### DATA ENTRIES

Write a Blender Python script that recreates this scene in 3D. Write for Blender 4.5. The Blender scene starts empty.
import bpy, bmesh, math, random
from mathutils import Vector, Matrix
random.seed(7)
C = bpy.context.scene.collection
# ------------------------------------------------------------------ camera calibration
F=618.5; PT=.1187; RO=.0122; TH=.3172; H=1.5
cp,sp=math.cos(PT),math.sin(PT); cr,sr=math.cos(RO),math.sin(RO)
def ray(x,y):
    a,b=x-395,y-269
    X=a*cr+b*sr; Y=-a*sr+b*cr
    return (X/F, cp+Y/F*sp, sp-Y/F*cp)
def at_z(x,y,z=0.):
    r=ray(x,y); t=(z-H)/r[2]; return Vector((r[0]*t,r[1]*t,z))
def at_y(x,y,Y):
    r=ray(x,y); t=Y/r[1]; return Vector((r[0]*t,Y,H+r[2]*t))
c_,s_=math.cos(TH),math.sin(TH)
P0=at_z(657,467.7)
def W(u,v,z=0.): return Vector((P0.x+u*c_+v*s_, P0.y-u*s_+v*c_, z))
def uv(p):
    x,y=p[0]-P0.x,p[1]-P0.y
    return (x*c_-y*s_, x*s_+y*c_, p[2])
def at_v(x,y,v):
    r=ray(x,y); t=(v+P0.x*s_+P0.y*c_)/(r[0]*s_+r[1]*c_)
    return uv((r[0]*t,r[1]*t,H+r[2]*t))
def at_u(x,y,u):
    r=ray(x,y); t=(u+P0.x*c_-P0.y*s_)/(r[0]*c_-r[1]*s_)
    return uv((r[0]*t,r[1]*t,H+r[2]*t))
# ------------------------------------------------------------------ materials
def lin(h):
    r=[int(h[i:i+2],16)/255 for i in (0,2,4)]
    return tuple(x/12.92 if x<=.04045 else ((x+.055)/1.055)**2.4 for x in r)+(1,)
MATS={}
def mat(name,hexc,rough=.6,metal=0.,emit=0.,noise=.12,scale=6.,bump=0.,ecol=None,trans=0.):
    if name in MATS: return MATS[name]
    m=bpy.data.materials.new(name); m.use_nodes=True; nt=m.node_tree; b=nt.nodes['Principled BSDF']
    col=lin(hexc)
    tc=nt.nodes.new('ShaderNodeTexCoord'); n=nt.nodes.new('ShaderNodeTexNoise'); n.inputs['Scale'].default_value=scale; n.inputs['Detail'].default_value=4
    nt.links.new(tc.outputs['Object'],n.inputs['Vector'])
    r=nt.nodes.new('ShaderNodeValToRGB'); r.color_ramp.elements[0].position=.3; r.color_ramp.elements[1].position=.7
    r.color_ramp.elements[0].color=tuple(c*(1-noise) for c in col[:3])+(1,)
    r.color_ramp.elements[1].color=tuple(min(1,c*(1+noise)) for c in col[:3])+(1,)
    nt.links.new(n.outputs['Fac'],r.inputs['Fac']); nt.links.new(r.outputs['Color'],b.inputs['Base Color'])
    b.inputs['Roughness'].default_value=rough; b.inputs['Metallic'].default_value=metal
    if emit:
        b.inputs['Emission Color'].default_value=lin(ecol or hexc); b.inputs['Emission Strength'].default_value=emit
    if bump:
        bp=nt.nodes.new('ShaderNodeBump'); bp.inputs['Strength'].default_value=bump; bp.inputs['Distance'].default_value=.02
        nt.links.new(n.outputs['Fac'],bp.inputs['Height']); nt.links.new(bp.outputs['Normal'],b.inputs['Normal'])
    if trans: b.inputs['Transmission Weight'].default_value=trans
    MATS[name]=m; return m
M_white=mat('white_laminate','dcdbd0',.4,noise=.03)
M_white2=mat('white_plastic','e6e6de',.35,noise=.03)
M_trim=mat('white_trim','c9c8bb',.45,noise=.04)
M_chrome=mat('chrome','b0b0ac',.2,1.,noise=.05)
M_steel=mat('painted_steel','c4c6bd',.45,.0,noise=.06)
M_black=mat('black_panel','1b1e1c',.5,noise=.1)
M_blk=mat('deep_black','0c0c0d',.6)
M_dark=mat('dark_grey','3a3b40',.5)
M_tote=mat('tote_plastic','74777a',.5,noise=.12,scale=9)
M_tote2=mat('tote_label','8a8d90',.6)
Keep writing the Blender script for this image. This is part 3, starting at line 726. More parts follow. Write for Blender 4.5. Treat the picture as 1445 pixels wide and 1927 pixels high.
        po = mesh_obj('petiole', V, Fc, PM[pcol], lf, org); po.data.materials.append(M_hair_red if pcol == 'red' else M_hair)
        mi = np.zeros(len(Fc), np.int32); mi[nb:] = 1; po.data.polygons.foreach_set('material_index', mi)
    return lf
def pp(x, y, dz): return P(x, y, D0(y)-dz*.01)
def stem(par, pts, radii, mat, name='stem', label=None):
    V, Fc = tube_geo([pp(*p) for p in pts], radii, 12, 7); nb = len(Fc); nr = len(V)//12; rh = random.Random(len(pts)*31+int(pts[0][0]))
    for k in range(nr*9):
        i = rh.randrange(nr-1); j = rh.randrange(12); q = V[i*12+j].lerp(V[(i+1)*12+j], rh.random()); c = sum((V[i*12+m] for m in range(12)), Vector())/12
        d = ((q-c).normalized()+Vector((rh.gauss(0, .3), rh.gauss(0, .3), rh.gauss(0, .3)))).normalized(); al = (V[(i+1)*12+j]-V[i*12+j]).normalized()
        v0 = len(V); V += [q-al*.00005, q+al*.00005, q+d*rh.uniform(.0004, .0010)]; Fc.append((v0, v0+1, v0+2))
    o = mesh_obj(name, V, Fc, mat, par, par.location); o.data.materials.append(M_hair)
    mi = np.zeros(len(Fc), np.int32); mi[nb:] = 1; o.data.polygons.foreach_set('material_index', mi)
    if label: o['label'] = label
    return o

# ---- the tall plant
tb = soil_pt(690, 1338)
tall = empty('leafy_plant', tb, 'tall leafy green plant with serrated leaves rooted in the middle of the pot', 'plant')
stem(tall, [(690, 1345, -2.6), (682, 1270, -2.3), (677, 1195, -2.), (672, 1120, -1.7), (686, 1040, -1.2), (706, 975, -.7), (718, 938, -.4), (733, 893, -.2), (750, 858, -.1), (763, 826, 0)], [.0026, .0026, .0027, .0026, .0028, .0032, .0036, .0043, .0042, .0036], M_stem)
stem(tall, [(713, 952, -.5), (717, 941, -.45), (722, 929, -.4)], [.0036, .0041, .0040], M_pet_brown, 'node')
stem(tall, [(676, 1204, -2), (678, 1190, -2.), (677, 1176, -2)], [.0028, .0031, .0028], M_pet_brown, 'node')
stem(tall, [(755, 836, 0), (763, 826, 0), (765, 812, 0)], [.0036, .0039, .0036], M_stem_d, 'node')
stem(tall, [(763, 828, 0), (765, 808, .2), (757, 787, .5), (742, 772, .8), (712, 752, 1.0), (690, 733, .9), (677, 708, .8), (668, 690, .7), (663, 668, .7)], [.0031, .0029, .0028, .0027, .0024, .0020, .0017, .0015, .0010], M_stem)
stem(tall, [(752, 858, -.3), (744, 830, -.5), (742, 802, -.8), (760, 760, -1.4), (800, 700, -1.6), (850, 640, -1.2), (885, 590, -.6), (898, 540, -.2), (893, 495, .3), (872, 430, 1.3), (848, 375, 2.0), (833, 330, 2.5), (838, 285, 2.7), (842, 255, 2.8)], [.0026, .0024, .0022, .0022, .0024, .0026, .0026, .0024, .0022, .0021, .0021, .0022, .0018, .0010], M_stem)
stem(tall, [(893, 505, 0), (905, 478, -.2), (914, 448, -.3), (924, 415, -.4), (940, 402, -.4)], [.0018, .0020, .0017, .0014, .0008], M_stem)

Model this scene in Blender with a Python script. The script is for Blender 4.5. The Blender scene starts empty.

### WHAT YOU SHOULD DO
From the entries above, extract each line containing "empty".

### TASK ANSWER
Write a Blender Python script that recreates this scene in 3D. Write for Blender 4.5. The Blender scene starts empty.
tall = empty('leafy_plant', tb, 'tall leafy green plant with serrated leaves rooted in the middle of the pot', 'plant')
Model this scene in Blender with a Python script. The script is for Blender 4.5. The Blender scene starts empty.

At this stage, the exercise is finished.